Prof. Linda Carroll, president of the Tulane University chapter, reported that censure was lifted from Tulane by the national association in November subsequent to the delegation in June by the body of the annual meeting of its authority over the matter to Committee A. The reasons include the conclusion of individual faculty cases and the insertion into the Faculty Handbook of a new set of procedures for handling the declaration of financial exigency and the designation of faculty to be discontinued that comports with Association standards. Prof. Carroll reported that while the relations between the faculty and the administration have improved, there is room for further improvement and that there have been some specific cases of the administration's treatment of faculty members that have raised concerns of due process and of the administration's respect for the faculty role in shared governance.
Prof. Joe Mirando, president of the Southeastern Louisiana University at Hammond, was unable to attend but sent a report that was summarized by chapter Vice-President Katharine Kolb. Current faculty concerns center on the future of budget cuts, specifically the efforts by the administration to declare 'financial exigency' in programs rather than the entire university and the question of what role the faculty body will have in making decisions over budgetary matters as they affect academic programs and faculty members.
Prof. Istvan Berkeley, president of the University of Louisiana at Lafayette chapter, was also unable to attend but sent a report. The hard work of Prof. Berkeley and his colleagues together with the presence at ULL of a provost, Dr. Joseph Savoie, who is supportive of the AAUP (he has twice received the Conference's Henry L. Mason Award, bestowed upon administrators for their support of academic freedom and shared governance), have resulted in impressive gains in membership. In recognition of this achievement, the Conference awarded Prof. Berkeley with the J. Thomas Hamrick Award for contributions to academic freedom. The award was accompanied by a check for $250 for the chapter.

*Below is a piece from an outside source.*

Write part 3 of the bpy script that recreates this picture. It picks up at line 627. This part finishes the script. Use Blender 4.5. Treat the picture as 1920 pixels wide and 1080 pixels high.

While there is currently no chapter at the University of New Orleans, it was reported by a member that her faculty case remains from the post-Katrina decisions, and that she listed on the university website as on "Leave of Absence" despite the fact that the leave was imposed by the administration rather than requested by the faculty member as specified in the Faculty Handbook.

A report on the membership at Xavier University, which does not have a formal chapter, was given by Nicole Greene, who states that the members are very active and working on common issues with librarians.

Prof. Paul Bell, the Conference treasurer, submitted his report and requested authorization to put non-checking funds into long-term certificates of deposit of different maturation periods. A motion was made, seconded, and passed unanimously authorizing him to do so. Prof. Bell and others noted that the Conference should not have such a large amount of unexpended funds and discussed the difficulty of finding projects toward which to disburse them. The Conference has solicited proposals from chapters without a great response. In the course of discussion the idea arose that the Conference, like the national association, could dedicate some of its funds to creating a legal fund to assist members in the numerous cases in which legal assistance is vital. A motion was made, seconded, and passed unanimously to authorize the executive committee to do so, with the provision that prudence be used so that funds not be expended too rapidly.
The slate of candidates for the coming two-year term that was recommended by the nominating committee of Profs. Kathy Kolb of Southeastern Louisiana University (chair), Charles Delzell of Louisiana State University, and Istvan Berkeley of University of Louisiana at Lafayette consisting of Bill Stewart, President (Southern University, New Orleans); Michael Fontenot, Vice-President (Southern University, Baton Rouge); Clayton Culver,  Secretary (Southeastern Louisiana University); Paul Bell, Treasurer;
Russell Dawkins, At Large (Southern University, Baton Rouge); Alvin Burstein, Past President (Southeastern Louisiana University); Ravi Rau (Louisiana State University), Nicole Greene (Xavier University), Co-Chairs, Chapter Services. Prof. Delzell thanked the outgoing members of the executive committee for their service.
The meeting concluded with a motion to adjourn at 1:00 p.m.